Extract the first line of the entries below and every line after it up to the one containing "random.seed(7)", both kept. Pictures are excluded.

───── Given records

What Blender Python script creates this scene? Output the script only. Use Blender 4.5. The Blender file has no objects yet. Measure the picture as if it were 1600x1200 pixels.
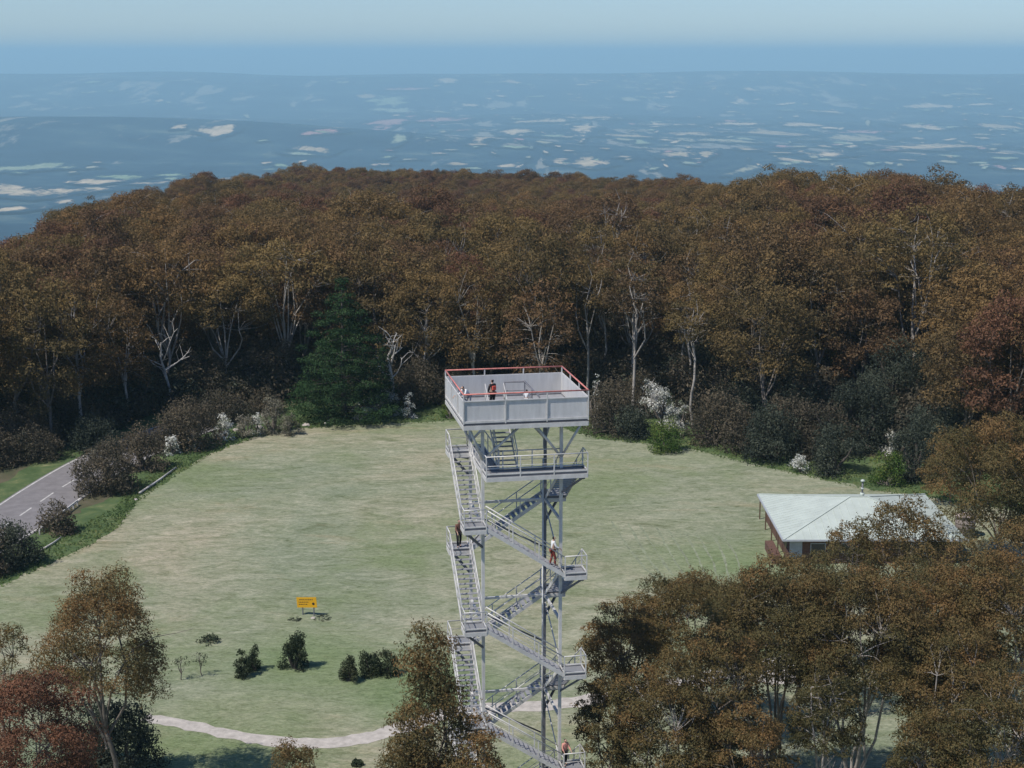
import bpy, math, random
import numpy as np
from mathutils import Vector, Matrix
R_ = math.radians
random.seed(7)

# ------------------------------------------------------------------ camera, sky, sun, exposure
FPX = 2500.0                                   # focal length in pixels of the 1600 px wide photograph
PITCH = math.atan(516 / FPX)
CZ = 48.6
sc = bpy.context.scene
cam_d = bpy.data.cameras.new('camera')
cam_d.sensor_width = 36.0
cam_d.lens = 36.0 * FPX / 1600
cam_d.clip_start = 1.0
cam_d.clip_end = 300000
cam = bpy.data.objects.new('camera', cam_d)
sc.collection.objects.link(cam)
cam.location = (0, 0, CZ)
cam.rotation_euler = (math.pi / 2 - PITCH, 0, 0)
sc.camera = cam

SUN_EL, SUN_AZ = R_(55), R_(235)               # azimuth clockwise from +Y (the view direction)
sun_dir = Vector((math.sin(SUN_AZ) * math.cos(SUN_EL), math.cos(SUN_AZ) * math.cos(SUN_EL), math.sin(SUN_EL)))
world = bpy.data.worlds.new('World')
sc.world = world
world.use_nodes = True
wn = world.node_tree.nodes
wl = world.node_tree.links
bg = wn['Background']
sky = wn.new('ShaderNodeTexSky')
sky.sky_type = 'NISHITA'
sky.sun_disc = False
sky.sun_elevation = SUN_EL
sky.sun_rotation = SUN_AZ
sky.altitude = 900
sky.air_density = 1.0
sky.dust_density = 0.35
sky.ozone_density = 2.5
tint = wn.new('ShaderNodeMix'); tint.data_type = 'RGBA'; tint.blend_type = 'MULTIPLY'; tint.inputs[0].default_value = 1.0
tint.inputs[7].default_value = (0.80, 0.945, 1.20, 1)
wl.new(sky.outputs[0], tint.inputs[6])
wl.new(tint.outputs[2], bg.inputs['Color'])
bg.inputs['Strength'].default_value = 0.084
sun_l = bpy.data.lights.new('sun', 'SUN')
sun_l.energy = 3.9
sun_l.angle = R_(0.6)
sun_l.color = (1.0, 0.955, 0.90)
sun_o = bpy.data.objects.new('sun', sun_l)
sc.collection.objects.link(sun_o)
sun_o.rotation_euler = sun_dir.to_track_quat('Z', 'Y').to_euler()
sc.view_settings.view_transform = 'Standard'
sc.view_settings.look = 'None'
sc.view_settings.exposure = 0.2
sc.view_settings.gamma = 1.0
sc.cycles.max_bounces = 5
sc.cycles.diffuse_bounces = 2
sc.cycles.glossy_bounces = 2
sc.cycles.transmission_bounces = 2
sc.cycles.transparent_max_bounces = 12
sc.cycles.volume_bounces = 1
HAZE_DENSITY = 7.8e-5
HAZE_COLOR = (0.53, 0.83, 0.94)

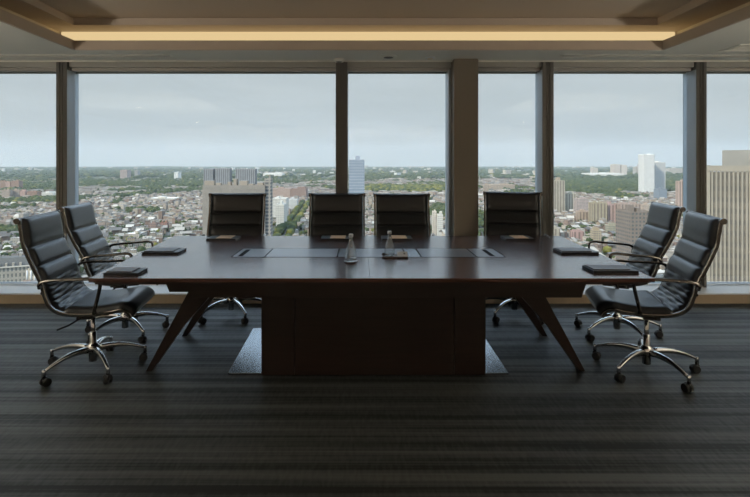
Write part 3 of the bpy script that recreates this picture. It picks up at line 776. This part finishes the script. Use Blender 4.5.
# the tan apartment houses on the right
AP = [(553.8, 565, 181, 214, 'tall tan apartment tower with stepped top beside the third mullion'), (565.5, 576, 194, 213, 'tan apartment block right of the stepped-top tower'), (577, 589, 199, 216, 'third tan apartment block right of the third mullion'),
      (579, 591, 212, 223, 'low tan block in front of the third apartment block'), (593, 607.3, 203.5, 225.5, 'wide tan apartment house with dark inner court right of centre window'), (608, 616, 205, 225, 'tan apartment house joined to the right of the wide one'),
      (621, 641, 204.5, 226, 'broad tan apartment slab with a flat roof above the right chairs'), (643.5, 649, 205, 216, 'dark tan house right of the broad slab'), (679, 687, 181.5, 209, 'pink-tan tower beside the fourth mullion'),
      (594, 601.5, 231, 246, 'tan tower low in front, above the right portfolios'), (553.5, 560, 229, 243, 'small tan house above the far right portfolio'), (609, 620, 226, 238, 'low tan house between the apartment slabs'), (573, 584, 232, 243, 'low pale house above the right end of the table')]
for a, b_, yt, yb, l in AP:
    rr = random.Random(int(a)); cc = tuple(x*rr.uniform(.9, 1.12) for x in rr.choice([TAN, TAN, PINK, BEIGE]))
    t_ = tower('apartment_house', a, b_, yt, yb, l, cc, rr.choice(['fac', 'fac_bay_shade', 'fac_bay_shade']), bits=3)
st = [o for o in bpy.data.objects if o.get('label', '').startswith('tall tan apartment tower with stepped')][0]
q = CB(); q.box(0, 0, 8, 8, Z_of(181, D_of(214))-GZ, Z_of(177.5, D_of(214))-GZ, 0, TAN, TAN); q.build('roof_turret', 'fac_plain', st)
tower('white_tower', 644, 654.5, 154.5, 194, 'tallest slim white tower on the right skyline', (.85, .85, .82), 'fac_strip', depth=40, bits=1)
tower('white_tower', 655.6, 665.5, 162.5, 193, 'pale grey tower joined right of the tallest white one', (.6, .6, .58), 'fac_strip', depth=40, bits=2)
tower('office_building', 659, 667, 189.5, 201, 'small grey glass block below the white towers', (.20, .22, .24), 'fac_glass', depth=30)
tower('far_tower', 615, 620.5, 164.5, 176, 'tan slab on the right skyline, left of a pair', (.52, .46, .40), depth=90)
tower('far_tower', 621.5, 627, 165, 176, 'tan slab on the right skyline, right of a pair', (.56, .50, .44), depth=90)
tower('far_tower', 641, 643.7, 164, 176, 'thin brown tower just left of the tallest white tower', (.36, .30, .26), depth=60)
tower('far_tower', 636, 640, 167, 175, 'small beige tower on the skyline left of the thin brown one', BEIGE, depth=60)
tower('warehouse', 592, 624, 173.5, 177.5, 'long white low building on the right skyline', (.66, .65, .62), roof=(.75, .74, .72), depth=200)
tower('far_tower', 593, 598, 168, 176, 'small tan far tower above the long white building', (.5, .45, .38), depth=60)
tower('far_tower', 670, 684, 168.5, 174, 'long pale far block right of the white towers', BEIGE, depth=100)

# grand pale building with slate mansard roof, low at the left edge
D = 492; cx = X_of(-12, D); gr = empty('grand_building', (cx, D+12, GZ), R(24), 'grand pale civic building with grey-blue mansard roof at the lower left', 'building')
STN = (.40, .36, .30); SLT = (.12, .12, .115)
b = CB(); b.box(0, 0, 62, 22, 0, 17, 0, STN, STN); b.build('block', 'fac_grand', gr)
b = CB(); b.box(0, 0, 64, 24, 17, 18.2, 0, (.56, .52, .45), (.56, .52, .45)); b.build('cornice', 'fac_plain', gr)
b = CB(); 
def frust(b, x0, x1, y0, y1, z0, z1, ins, col):
    A = [(x0, y0, z0), (x1, y0, z0), (x1, y1, z0), (x0, y1, z0)]; B = [(x0+ins, y0+ins, z1), (x1-ins, y0+ins, z1), (x1-ins, y1-ins, z1), (x0+ins, y1-ins, z1)]
    for i in range(4): b.quad([A[i], A[(i+1) % 4], B[(i+1) % 4], B[i]], col, None, 1)
    b.quad(B, col, None, 1)
frust(b, -31, 31, -11, 11, 18.2, 26, 5, SLT); b.build('mansard_roof', 'fac_plain', gr)
for x in range(-26, 27, 6):
    b = CB(); b.box(x, -10.4, 1.8, 2, 18.2, 21.6, 0, STN, STN); b.build('dormer', 'fac_plain', gr)
for x in (-18, 2, 20):
    b = CB(); b.box(x, 0, 1.6, 2.6, 24, 29.5, 0, STN, STN); b.build('chimney', 'fac_plain', gr)
FOOT.append((cx, D+12, 36))
D = 500; cx = X_of(46, D); gw = empty('pavilion_building', (cx, D+10, GZ), R(-14), 'pale columned pavilion with grey pyramid roof right of the grand mansard building', 'building')
b = CB(); b.box(0, 0, 44, 20, 0, 15, 0, (.46, .42, .35), STN); b.build('block', 'fac_grand', gw)
b = CB(); frust(b, -10, 10, -10, 10, 15, 23, 7, (.5, .5, .48)); b.build('pyramid_roof', 'fac_plain', gw)
for i in range(9):
    q = MB().lathe([(.7, .5), (.6, 13)], (-20+i*5, -10.6), 8); q.build('column', M['sill'], gw)
FOOT.append((cx, D+10, 28))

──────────

## [Task solution]
What Blender Python script creates this scene? Output the script only. Use Blender 4.5. The Blender file has no objects yet. Measure the picture as if it were 1600x1200 pixels.
import bpy, math, random
import numpy as np
from mathutils import Vector, Matrix
R_ = math.radians
random.seed(7)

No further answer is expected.